- **Exercise aim**
Output each line of the material exactly as it stands.

******************************

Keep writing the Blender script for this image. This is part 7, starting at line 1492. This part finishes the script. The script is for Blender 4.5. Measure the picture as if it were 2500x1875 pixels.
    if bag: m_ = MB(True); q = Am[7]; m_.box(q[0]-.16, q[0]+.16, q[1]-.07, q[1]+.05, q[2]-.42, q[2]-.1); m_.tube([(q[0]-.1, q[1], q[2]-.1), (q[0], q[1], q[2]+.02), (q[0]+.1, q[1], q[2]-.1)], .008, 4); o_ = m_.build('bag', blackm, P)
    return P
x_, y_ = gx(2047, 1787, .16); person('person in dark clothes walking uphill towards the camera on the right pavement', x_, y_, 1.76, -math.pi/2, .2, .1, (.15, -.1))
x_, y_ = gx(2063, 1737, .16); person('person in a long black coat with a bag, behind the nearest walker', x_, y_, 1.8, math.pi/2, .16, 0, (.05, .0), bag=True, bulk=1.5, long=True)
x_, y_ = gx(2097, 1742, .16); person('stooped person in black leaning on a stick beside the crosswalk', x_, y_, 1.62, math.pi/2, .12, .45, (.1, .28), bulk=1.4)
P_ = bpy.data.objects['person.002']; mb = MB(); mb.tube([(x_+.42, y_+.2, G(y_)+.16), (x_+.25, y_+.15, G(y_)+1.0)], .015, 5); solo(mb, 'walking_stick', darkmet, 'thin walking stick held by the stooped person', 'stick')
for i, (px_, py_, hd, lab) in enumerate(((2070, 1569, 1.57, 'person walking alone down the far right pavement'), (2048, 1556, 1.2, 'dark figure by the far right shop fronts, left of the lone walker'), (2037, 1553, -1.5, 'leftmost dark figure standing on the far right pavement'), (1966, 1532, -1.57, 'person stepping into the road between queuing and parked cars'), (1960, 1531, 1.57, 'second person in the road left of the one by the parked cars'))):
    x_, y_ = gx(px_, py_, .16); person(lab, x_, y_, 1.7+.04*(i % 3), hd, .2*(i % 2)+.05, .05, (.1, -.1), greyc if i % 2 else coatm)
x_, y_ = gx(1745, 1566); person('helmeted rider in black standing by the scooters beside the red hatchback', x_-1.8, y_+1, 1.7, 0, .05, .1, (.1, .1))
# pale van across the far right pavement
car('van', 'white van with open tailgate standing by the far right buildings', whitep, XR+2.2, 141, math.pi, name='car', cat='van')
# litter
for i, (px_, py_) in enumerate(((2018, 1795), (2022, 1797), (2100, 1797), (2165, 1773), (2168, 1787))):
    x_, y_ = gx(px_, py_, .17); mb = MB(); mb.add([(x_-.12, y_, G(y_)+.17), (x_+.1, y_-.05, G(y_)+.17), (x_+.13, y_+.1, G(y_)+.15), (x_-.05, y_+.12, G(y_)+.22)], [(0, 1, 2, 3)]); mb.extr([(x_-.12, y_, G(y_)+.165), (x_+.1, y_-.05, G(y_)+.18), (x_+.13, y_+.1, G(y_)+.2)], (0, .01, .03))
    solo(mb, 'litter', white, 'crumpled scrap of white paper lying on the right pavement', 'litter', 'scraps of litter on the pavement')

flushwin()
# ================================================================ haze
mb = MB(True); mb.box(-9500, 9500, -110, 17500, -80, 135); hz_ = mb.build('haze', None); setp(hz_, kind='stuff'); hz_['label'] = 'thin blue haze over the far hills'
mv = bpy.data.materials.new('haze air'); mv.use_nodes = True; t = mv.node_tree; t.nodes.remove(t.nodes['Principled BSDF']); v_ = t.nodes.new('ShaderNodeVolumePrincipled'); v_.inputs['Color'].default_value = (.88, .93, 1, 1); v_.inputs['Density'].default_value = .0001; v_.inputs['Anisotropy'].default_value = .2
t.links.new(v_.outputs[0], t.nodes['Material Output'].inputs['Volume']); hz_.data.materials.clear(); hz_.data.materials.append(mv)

******************************

- **Response to this task**
Keep writing the Blender script for this image. This is part 7, starting at line 1492. This part finishes the script. The script is for Blender 4.5. Measure the picture as if it were 2500x1875 pixels.
    if bag: m_ = MB(True); q = Am[7]; m_.box(q[0]-.16, q[0]+.16, q[1]-.07, q[1]+.05, q[2]-.42, q[2]-.1); m_.tube([(q[0]-.1, q[1], q[2]-.1), (q[0], q[1], q[2]+.02), (q[0]+.1, q[1], q[2]-.1)], .008, 4); o_ = m_.build('bag', blackm, P)
    return P
x_, y_ = gx(2047, 1787, .16); person('person in dark clothes walking uphill towards the camera on the right pavement', x_, y_, 1.76, -math.pi/2, .2, .1, (.15, -.1))
x_, y_ = gx(2063, 1737, .16); person('person in a long black coat with a bag, behind the nearest walker', x_, y_, 1.8, math.pi/2, .16, 0, (.05, .0), bag=True, bulk=1.5, long=True)
x_, y_ = gx(2097, 1742, .16); person('stooped person in black leaning on a stick beside the crosswalk', x_, y_, 1.62, math.pi/2, .12, .45, (.1, .28), bulk=1.4)
P_ = bpy.data.objects['person.002']; mb = MB(); mb.tube([(x_+.42, y_+.2, G(y_)+.16), (x_+.25, y_+.15, G(y_)+1.0)], .015, 5); solo(mb, 'walking_stick', darkmet, 'thin walking stick held by the stooped person', 'stick')
for i, (px_, py_, hd, lab) in enumerate(((2070, 1569, 1.57, 'person walking alone down the far right pavement'), (2048, 1556, 1.2, 'dark figure by the far right shop fronts, left of the lone walker'), (2037, 1553, -1.5, 'leftmost dark figure standing on the far right pavement'), (1966, 1532, -1.57, 'person stepping into the road between queuing and parked cars'), (1960, 1531, 1.57, 'second person in the road left of the one by the parked cars'))):
    x_, y_ = gx(px_, py_, .16); person(lab, x_, y_, 1.7+.04*(i % 3), hd, .2*(i % 2)+.05, .05, (.1, -.1), greyc if i % 2 else coatm)
x_, y_ = gx(1745, 1566); person('helmeted rider in black standing by the scooters beside the red hatchback', x_-1.8, y_+1, 1.7, 0, .05, .1, (.1, .1))
# pale van across the far right pavement
car('van', 'white van with open tailgate standing by the far right buildings', whitep, XR+2.2, 141, math.pi, name='car', cat='van')
# litter
for i, (px_, py_) in enumerate(((2018, 1795), (2022, 1797), (2100, 1797), (2165, 1773), (2168, 1787))):
    x_, y_ = gx(px_, py_, .17); mb = MB(); mb.add([(x_-.12, y_, G(y_)+.17), (x_+.1, y_-.05, G(y_)+.17), (x_+.13, y_+.1, G(y_)+.15), (x_-.05, y_+.12, G(y_)+.22)], [(0, 1, 2, 3)]); mb.extr([(x_-.12, y_, G(y_)+.165), (x_+.1, y_-.05, G(y_)+.18), (x_+.13, y_+.1, G(y_)+.2)], (0, .01, .03))
    solo(mb, 'litter', white, 'crumpled scrap of white paper lying on the right pavement', 'litter', 'scraps of litter on the pavement')

flushwin()
# ================================================================ haze
mb = MB(True); mb.box(-9500, 9500, -110, 17500, -80, 135); hz_ = mb.build('haze', None); setp(hz_, kind='stuff'); hz_['label'] = 'thin blue haze over the far hills'
mv = bpy.data.materials.new('haze air'); mv.use_nodes = True; t = mv.node_tree; t.nodes.remove(t.nodes['Principled BSDF']); v_ = t.nodes.new('ShaderNodeVolumePrincipled'); v_.inputs['Color'].default_value = (.88, .93, 1, 1); v_.inputs['Density'].default_value = .0001; v_.inputs['Anisotropy'].default_value = .2
t.links.new(v_.outputs[0], t.nodes['Material Output'].inputs['Volume']); hz_.data.materials.clear(); hz_.data.materials.append(mv)